2013-02-16

Po ciężkiej nocy (próby usypiania w łóżeczku, przy piersi, znów w łóżeczku, na rękach, na sypialni....) kolejny dzień. Dzień, w którym nadal nie jesteś sobą. Marudna, jęcząca, trudna do zabawienia, bez wszechobecnego uśmiechu. A i we mnie coraz częściej odzywa się męski pierwiastek. Potrzeba jaskini. Na moment. Na chwilę. By móc znów z radością wykonywać codzienne obowiązki. Cisza zamiast nieustannych pisków i złość, bo nie wiem, co Ci dolega. Czy to wirusowe pozostałości, zęby, ból gardła? Tata twierdzi, że jesteś już na etapie kilkulatka i przechodzisz fazę udawania zwierzątek. Była już sowa, teraz przyszła kolej na szczeniaczka.
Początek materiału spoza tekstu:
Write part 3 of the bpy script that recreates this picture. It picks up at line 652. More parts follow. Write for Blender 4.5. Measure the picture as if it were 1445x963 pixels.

A ja obawiam się, że już Ci tak zostanie. Brakuje mi spacerów, Tobie też? Powietrza, którego nie widziałam od półtora tygodnia, ludzi innych niż Twój Tata i Ty, mimo ogromnej miłości. Musimy wyjść na prostą, wejść w swój codzienny rytm, z nowymi siłami, zapałem, bo one przekładają się na wszystko.

Zdrowiej Córeczko! Cierpliwości wzajemnej i sił, sił, sił!